Sorry, what “history”? Whose?

“Worker co-ops on the other hand, which is what I mentioned, require labor to share the risk and require owners to share the profits. This is not only equitable but also respects private property rights. The workers are shareholders, so part of the property is theirs. They are stake holders then. That means that they have a vested interest in being productive and seeing that the company does well. It also means they get to realize the true value of their labor and be compensated appropriately, not just hope that all the cards will fall into place.
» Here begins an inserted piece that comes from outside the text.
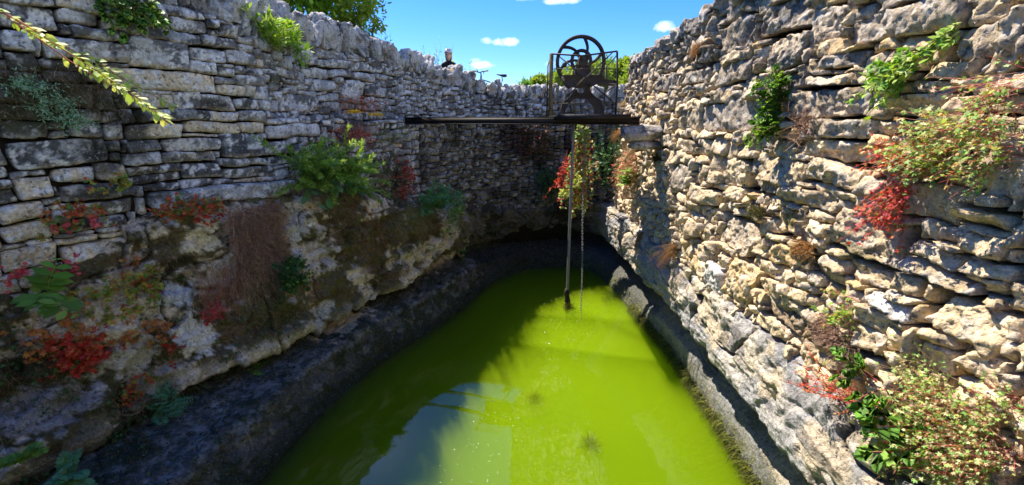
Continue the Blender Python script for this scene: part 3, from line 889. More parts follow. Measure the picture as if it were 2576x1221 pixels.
C = mixc(C, (.08, .07, .03), near_l * sst(-.1, .15, n1 + .4 * n3) * .7)
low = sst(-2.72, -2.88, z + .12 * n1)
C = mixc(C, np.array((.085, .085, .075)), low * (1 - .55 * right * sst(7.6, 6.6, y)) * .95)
C = mixc(C, (.030, .042, .018), low * (1 - right) * sst(-.1, .25, n2 + n1) * .8)
C = mixc(C, (.30, .29, .25), low * (1 - right) * sst(.05, .4, fbm(V * 9, 4, 91, .65)) * .5)
C = mixc(C, (.42, .41, .37), left * sst(.06, .0, np.abs(z + 2.98 + .04 * n2)) * .5 * sst(-.1, .2, n3))
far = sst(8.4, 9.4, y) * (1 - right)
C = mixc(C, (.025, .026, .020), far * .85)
C = mixc(C, (.03, .027, .02), sst(.035, .008, ck) * .85 * (z > -2.95))
hol = sst(-.035, -.11, d) * (1 - right) * (z > -2.8)
C = mixc(C, (.05, .045, .016), hol * sst(-.2, .15, n3) * .8)
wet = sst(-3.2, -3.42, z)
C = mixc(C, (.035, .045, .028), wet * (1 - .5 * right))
C = mixc(C, (.11, .115, .03), right * wet * sst(-.1, .2, n3) * .8)
# bare pale limestone showing through the moss, and ochre stains
for (u, v, dd, r, col, st) in [
    (490, 850, .3, (.22, .22, .30), (.82, .78, .72), .95), (335, 905, .32, (.34, .34, .22), (.58, .54, .48), .85), (395, 945, .32, (.3, .3, .16), (.52, .47, .40), .8),
    (520, 600, .2, (.24, .24, .20), (.80, .70, .48), .9), (430, 535, .15, (.20, .20, .16), (.60, .62, .68), .9), (455, 740, .25, (.2, .2, .14), (.62, .66, .76), .9),
    (560, 680, .2, (.2, .2, .2), (.70, .62, .44), .8), (890, 690, .45, (.14, .14, .30), (.80, .78, .74), .9), (915, 760, .45, (.25, .25, .14), (.74, .70, .62), .85),
    (745, 600, .4, (.12, .12, .30), (.62, .62, .62), .8), (840, 810, .4, (.5, .5, .12), (.66, .54, .36), .8), (800, 770, .4, (.25, .25, .16), (.66, .64, .58), .75),
    (690, 850, .35, (.35, .35, .16), (.56, .48, .33), .8), (1050, 640, .5, (.09, .09, .13), (.66, .66, .70), .8), (1100, 680, .5, (.05, .05, .14), (.7, .68, .62), .8),
    (785, 565, .4, (.10, .10, .05), (.85, .85, .85), .9), (120, 1020, .3, (.4, .4, .18), (.40, .40, .44), .7), (15, 1150, .5, (.2, .2, .1), (.72, .66, .58), .9)]:
    p_ = on_left(u, v, dd)
    dq = np.linalg.norm((V - p_) / np.asarray(r), axis=1); nr_ = dq < 1.7
    C[nr_] = mixc(C[nr_], col, sst(1.0, .80, dq[nr_] + .75 * n2[nr_] + .5 * n3[nr_]) * st)
F = np.arange(NA * NB).reshape(NA, NB)
Q = np.stack([F[:-1, :-1], F[1:, :-1], F[1:, 1:], F[:-1, 1:]], -1).reshape(-1, 4)
if ref > 0: pass
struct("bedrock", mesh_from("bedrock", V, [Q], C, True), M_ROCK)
ROCKV = V; ROCKN = Nf; ROCKC = C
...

The current management/labor setup does not lend itself to this whatsoever and isn’t the way forward to the greater liberty of the individual.”

By all means, let them compete in the open market with other, non-state supported alternatives. If they cannot survive, they simply are not efficient entities and those who value economic efficiency will move from them. If they are, all the better. No need for any government involvement at all. In fact, it can rid itself of “doing” something.

Anthony November 13, 2010 at 12:09 am

If workers don’t tend to reap much of the benefit of their labour, why is it that “workers” in this century can afford more luxuries than at any point in the history of the human race? That seems like a benefit to me.

Propose any voluntary system that you want, and you will have my best wishes… but if you ask the government to fix things using force and compulsion you are always making things worse. Economics in One Lesson is a great primer for this sort of dicussion.

Thedo November 12, 2010 at 9:54 am

So when I consider my recent job that had my employer match my 401k contributions before the US economy went bust to where my employer wouldn’t match my contribution—I’m just thinking wishfully? Well, you got me, I guess.

Pfarthing6 November 12, 2010 at 2:51 pm

401K? Ha! That is wishful thinking!!!